Se Bayi chiuse l’ultimo giro in 55”4, tutt’oggi parziale di prim’ordine, Walker fu un secondo netto più veloce: per il neozelandese significò finire in 3’32”52, sotto il record del mondo (3’33”1 di Jim Ryun), ma Bayi conservò quel che bastava di un vantaggio che era enorme e si ridusse a pochi palmi: 3’32”16. Fu la più grande gara della storia: Ben Jipcho chiuse sul tempo di Ryun (3’33”16), Rod Dixon non ebbe un posto sul podio transitando sul traguardo in 3’33”89, Graham Crouch in 3’34”22 strappò a Herb Elliott un record australiano dei 1500 che aveva la struttura della leggenda: era il tempo che aveva consegnato all’Imbattibile di Subiaco, Western Australia, l’oro olimpico e il record del mondo ai Giochi di Roma.

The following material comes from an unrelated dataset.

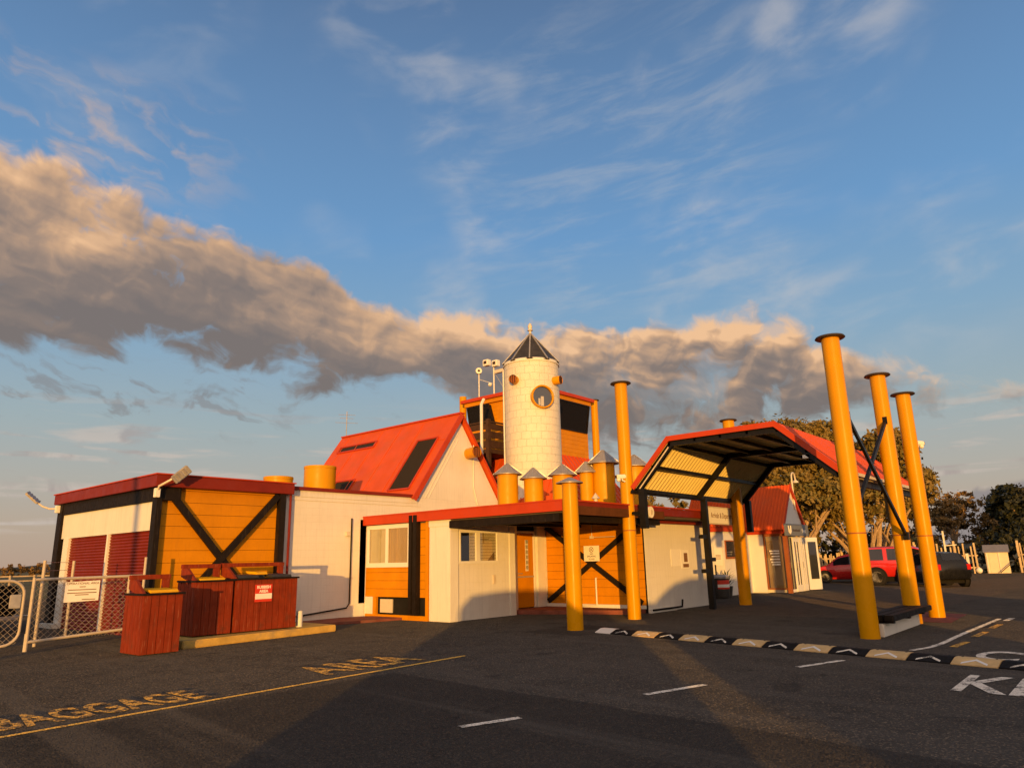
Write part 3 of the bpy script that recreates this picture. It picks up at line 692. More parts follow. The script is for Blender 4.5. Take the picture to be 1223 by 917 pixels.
# oriel bay
OX = 14.2
MB().box(OX+.03,16.8,15.32,18.19,.62,2.739).build('bay_core', 'dark_void', po, smooth=0)
MB().boards((OX+.029,18.19), (0,-1,0), 2.86, .62, 2.74, SN, .235).build('boarded_wall', 'yellow_board', po, smooth=0)
MB().box(OX-.05,OX+.04,15.32,15.42,0,2.74).box(OX-.05,OX+.04,15.42,18.1,.0,.13).box(OX-.04,OX+.04,17.6,17.75,.13,.62).build('base_frame', 'yellow_board', po, smooth=0)
MB().box(OX+.05,OX+.9,15.42,18.1,.0,.6).build('plinth_recess', 'dark_void', po, smooth=0)
MB().box(OX-.03,OX+.3,17.76,18.15,.0,.62).build('plinth_block', 'white_plaster', po, smooth=0)
MB().box(OX+.0,OX+.04,16.9,17.45,.18,.56).build('vent_panel', 'pipe_cream', po, smooth=0)
for y0, y1, x0, z0 in ((15.70,15.86,OX-.16,.16),(15.90,16.04,OX-.16,.16),(18.2,18.36,OX-.24,.42)):
    MB().box(x0,OX+.01,y0,y1,z0,2.93).build('post', 'dark_timber', po, smooth=0, bevel=.008)
wn = MB()
for b_ in ((16.1,18.1,2.60,2.72),(16.1,18.1,1.47,1.60)): wn.box(OX-.06,OX+.02,*b_)
for b_ in ((17.98,18.1),(17.08,17.2),(16.1,16.2)): wn.box(OX-.055,OX+.02,b_[0],b_[1],1.60,2.60)
w1 = wn.build('window', 'white_trim', po, smooth=0, bevel=.006)
MB().box(OX-.03,OX-.025,16.2,17.98,1.60,2.60).build('pane', 'window_glass', w1, smooth=0)
MB().box(OX+.0,OX+.012,17.24,17.95,1.60,2.60).build('blind', 'blind', w1, smooth=0)
cu__ = MB(); n_ = 40
pts = [(OX+.012+.02*math.sin(i*1.35)+.006*math.sin(i*3.1), 16.2+.88*i/n_) for i in range(n_+1)]
for (a, b), (c, d_) in zip(pts, pts[1:]): cu__.quad((a-.02,b,1.6),(c-.02,d_,1.6),(c-.02,d_,2.6),(a-.02,b,2.6))
cu__.build('curtain', 'curtain', w1, smooth=60)
# white pillar and window wall
MB().box(OX-.02,14.52,14.46,15.30,0,2.73).build('pillar', 'white_plaster', po, smooth=0, bevel=.012)
MB().box(OX-.04,14.54,14.44,15.31,2.56,2.735).build('pillar_cap', 'white_plaster', po, smooth=0, bevel=.008)
WY = 14.52
ww = MB().box(14.53,14.60,WY,WY+.16,0,2.69).box(14.60,16.24,WY,WY+.16,0,1.56).box(14.60,16.24,WY,WY+.16,2.44,2.69).box(16.24,16.75,WY,WY+.16,0,2.69)
ww.build('window_wall', 'white_block', po, smooth=0)
wf = MB().box(14.60,16.24,WY-.02,WY+.06,2.39,2.44).box(14.56,16.28,WY-.04,WY+.06,1.52,1.60).box(14.60,14.66,WY-.018,WY+.06,1.60,2.39).box(15.28,15.46,WY-.018,WY+.06,1.60,2.39).box(16.18,16.24,WY-.018,WY+.06,1.60,2.39)
w2 = wf.build('window', 'white_trim', po, smooth=0, bevel=.005)
MB().box(14.66,16.18,WY+.012,WY+.018,1.60,2.39).build('pane', 'window_glass', w2, smooth=0)
MB().box(14.66,15.05,WY+.05,WY+.06,1.6,2.39).build('curtain', 'dark_void', w2, smooth=0)
MB().box(15.05,15.28,WY+.03,WY+.04,1.6,2.39).box(15.46,16.18,WY+.03,WY+.04,1.6,2.39).build('blind', 'blind', w2, smooth=0)
sb_ = MB()
for k in range(9): sb_.box(15.06,16.17,WY+.0265,WY+.0295,1.66+.085*k,1.672+.085*k)
sb_.box(15.62,15.64,WY+.021,WY+.025,2.1,2.39).box(15.5,15.86,WY+.021,WY+.025,2.2,2.22).prism([(15.8,WY+.021,1.6),(16.1,WY+.021,1.6),(16.1,WY+.021,1.86)],(0,.004,0))
sb_.build('blind_slats', 'interior', w2, smooth=0)
MB().box(15.98,16.10,WY-.03,WY-.002,.93,1.19).build('meter_box', 'pipe_cream', po, smooth=0, bevel=.01)
MB().prism([(16.75,14.50,0),(17.0,14.50,0),(17.62,14.94,0),(17.62,15.12,0),(16.75,14.70,0)],(0,0,2.695)).build('pillar', 'white_plaster', po, smooth=0)
# back wall with the door, white column
MB().box(17.62,19.12,15.06,15.2,.12,2.695).build('back_wall', 'dark_void', po, smooth=0)
dr = MB().box(17.66,18.50,15.01,15.06,.14,2.42).build('door', 'yellow_board', po, smooth=0, bevel=.006)
MB().box(18.10,18.24,15.0,15.009,1.25,2.22).build('light_strip', 'white_trim', dr, smooth=0)
lp = MB()
for z_ in (1.3,1.46,1.62,1.78,1.94,2.10): lp.box(18.11,18.23,14.994,14.999,z_,z_+.12)
lp.build('pane', 'window_glass', dr, smooth=0)
MB().box(17.67,18.49,14.985,15.009,1.05,1.10).build('push_bar', 'galv', dr, smooth=0)
MB().tube([(17.72,15.01,1.18),(17.72,14.94,1.18),(17.86,14.94,1.18)],.016).build('handle', 'galv', dr)
MB().box(18.51,18.58,14.98,15.059,.12,2.5).box(17.62,17.655,14.99,15.059,.12,2.5).box(17.655,18.51,14.99,15.059,2.43,2.5).build('door_frame', 'white_trim', po, smooth=0)
MB().box(18.62,19.08,14.92,15.059,.12,2.695).build('pillar', 'white_plaster', po, smooth=0, bevel=.012)
MB().boards((19.112,14.92), (0,-1,0), 3.66, .22, 2.70, SN, .25).build('boarded_wall', 'yellow_board', po, smooth=0)
MB().box(19.1135,19.13,11.22,14.92,.0,2.7).build('board_backing', 'dark_void', po, smooth=0)
MB().box(19.06,19.0995,11.26,14.92,.12,.22).build('skirting', 'white_trim', po, smooth=0)
MB().bar((19.05,14.85,.28),(19.05,11.35,2.62),.15,.07,(1,0,0)).build('cross_brace', 'dark_timber', po, smooth=0)
MB().bar((19.03,14.85,2.62),(19.03,11.35,.28),.15,.07,(1,0,0)).build('cross_brace', 'dark_timber', po, smooth=0)
MB().tube([(19.05,12.95,1.0),(19.02,12.95,1.0),(19.02,12.95,.2),(19.02,13.6,.18)],.028).build('water_pipe', 'white_trim', po)
MB().tube([(19.06,13.05,2.7),(19.06,13.05,2.28)],.014).box(19.0,19.08,12.99,13.1,2.2,2.28).tube([(19.06,13.0,2.24),(19.06,12.2,2.24)],.012).build('wall_conduit', 'pipe_cream', po)
sg = thing('wall_sign', 'small white no smoking sign fixed over the black cross brace in the porch', 'sign', (19.0,13.05,1.75))
MB().box(18.965,18.975,12.74,13.32,1.51,1.98).build('board', 'sign_white', sg, smooth=0)
rg = MB(); ring = [(18.962, 13.03+.075*math.cos(k*math.pi/8), 1.86+.075*math.sin(k*math.pi/8)) for k in range(17)]
rg.tube(ring, .008, 5).bar((18.961,13.08,1.81),(18.961,12.98,1.91),.012,.006,(1,0,0)).bar((18.961,12.98,1.81),(18.961,13.08,1.91),.012,.006,(1,0,0))
rg.build('symbol', 'ink_brown', sg)
text('lettering', 'NO', .075, (18.963,13.03,1.73), SX, SN, 'ink', sg)
text('lettering', 'SMOKING', .075, (18.963,13.03,1.655), SX, SN, 'ink', sg)
text('lettering', 'PLEASE', .07, (18.963,13.03,1.57), SX, SN, 'ink_brown', sg)

# ================================================================== WHITE SIDE WING right of the porch
wg = thing('side_wing', 'plain white block wing with a maroon roof edge, right of the porch', 'building', (19.1,11.2,0))
MB().box(19.131,23.1,11.2,16.5,0,2.62).build('wall', 'white_block', wg, smooth=0)
MB().box(19.3,23.25,11.08,16.5,2.62,2.735).box(23.21,23.3,11.1,16.5,2.74,3.05).build('soffit', 'maroon_fascia', wg, smooth=0)
MB().box(19.0,23.28,11.02,11.19,2.60,3.05).build('fascia', 'maroon_fascia', wg, smooth=0, bevel=.01)
MB().box(20.5,23.2,12.6,18.1,3.0,3.04).build('flat_roof', 'slate', wg, smooth=0)
MB().tube([(19.2,11.1,.08),(20.2,11.08,.08),(20.9,11.05,.09),(20.95,11.05,.3)],.03).build('floor_pipe', 'dark_timber', wg)
MB().box(19.114,20.7,11.12,11.199,.0,.10).build('skirting', 'white_trim', wg, smooth=0)
pn = thing('notice', 'white notice sheets with brown pictures on the plain white wing wall', 'notice', (21.2,11.19,1.5))
MB().box(20.66,21.28,11.185,11.195,1.30,1.82).build('sheet', 'sign_white', pn, smooth=0)
MB().box(21.30,21.84,11.183,11.195,1.22,1.80).build('sheet', 'sign_white', pn, smooth=0)
nk = MB().box(21.50,21.74,11.178,11.182,1.42,1.70).box(21.42,21.80,11.178,11.182,1.25,1.36)
nk.build('picture', 'ink_brown', pn, smooth=0)
MB().lathe([(.07,0),(.07,.006)],(0,0,0),16).build('picture', 'ink', pn).matrix_local = Matrix.Translation((20.95-21.2,11.183-11.19,1.54-1.5)) @ Matrix.Rotation(R(90),4,'X')

# ================================================================== ROUND WHITE TOWER
TX, TY = 21.83, 17.53
tw = thing('round_tower', 'round white block tower with a black cone roof and one round window', 'tower', (TX,TY,0))
MB().lathe([(1.11,2.9),(1.11,9.28)],(TX,TY,0),64).build('wall', 'tower_block', tw, smooth=40)
MB().lathe([(1.15,9.20),(1.16,9.30),(1.12,9.33)],(TX,TY,0),48).build('rim', 'white_trim', tw)
NF = 10
cone = MB().lathe([(1.18,9.25),(1.20,9.28),(.05,10.62)],(TX,TY,0),NF).build('cone_roof', 'slate', tw, smooth=0)
rb_ = MB(); 
for i in range(NF):
    a = 2*math.pi*i/NF; dv = Vector((math.cos(a), math.sin(a), 0)); c0 = Vector((TX,TY,0))
    rb_.bar(c0+dv*1.21+UPV*9.29, c0+dv*.05+UPV*10.645, .05, .03, UPV)
rb_.build('rib', 'galv', cone, smooth=0)
MB().lathe([(.05,10.58),(.05,10.75),(.12,10.78),(.075,10.86),(.10,10.95),(.06,11.06),(.0005,11.12)],(TX,TY,0),12).build('finial', 'pipe_cream', tw)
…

I Giochi del Commonwealth hanno avuto molti significati (uno è stato quello di consegnare all’atletica la nascita di una nuova nazione, di una futura potenza: nel ’58, a Cardiff, terzo nelle 6 Miglia Arere Anentia, Kenya, il primo di una serie sterminata) e hanno regalato palpiti, specie nello sprint. Come a Edmonton ’78 quando Donald Quarrie riuscì a contenere la furia di uno scozzese che partiva in piedi: 10”03 il giamaicano, 10”07 Allan Wells, 10”09 Hasely Crawford, campione olimpico in carica, offre il rapporto ufficiale. Quattro anni dopo, a Brisbane, a sua volta con la corona olimpica in testa, Allan sarebbe sceso a 10”02 contenendo per tre piccoli centesimi la corsa violenta di un canadese nativo della Giamaica: un certo Ben Johnson.